I do have this theory that the bad reputation of a lot of pops classics like "The Sorcerer's Apprentice" comes from their normally being heard at poorly-rehearsed pops concerts. They're much better when well-played, and just looking at the piece in historical context, it's astonishing how advanced the burgeoning art of depicting specific events in music had become in Dukas' hands. Not long earlier it was not considered practical to depict anything more specific than a mood or a scene in any way that an audience could be trusted to get it. But oceans of later movie and cartoon music would have been impossible without what Dukas, and a few others, did.

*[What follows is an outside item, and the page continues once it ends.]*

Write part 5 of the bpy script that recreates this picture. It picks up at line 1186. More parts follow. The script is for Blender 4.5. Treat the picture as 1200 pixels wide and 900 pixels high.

I see what you mean about Shostakovich needing editing, and I get that impression often about experimental modern compositions. But I don't have such a feeling about compositions in the traditional vein. Musical vocabulary is so inherently redundant, with repeated phrases and whole sections, that if the music appeals I find that garrulousness is beside the point. If I don't like the music, I'd prefer it end sooner regardless of whether the composer is being redundant or not.

[identity profile] irontongue.livejournal.com 2012-04-29 03:09 am (UTC)(link)
Kate, I got to the end of your previous posting and was surprised that you were questioning your musical vocabulary! I could follow your train of thought and thought you were extremely clear.

Dukas was a wonderful composer; it is a crying shame that he was so self-critical that he destroyed a high percentage of what he composed.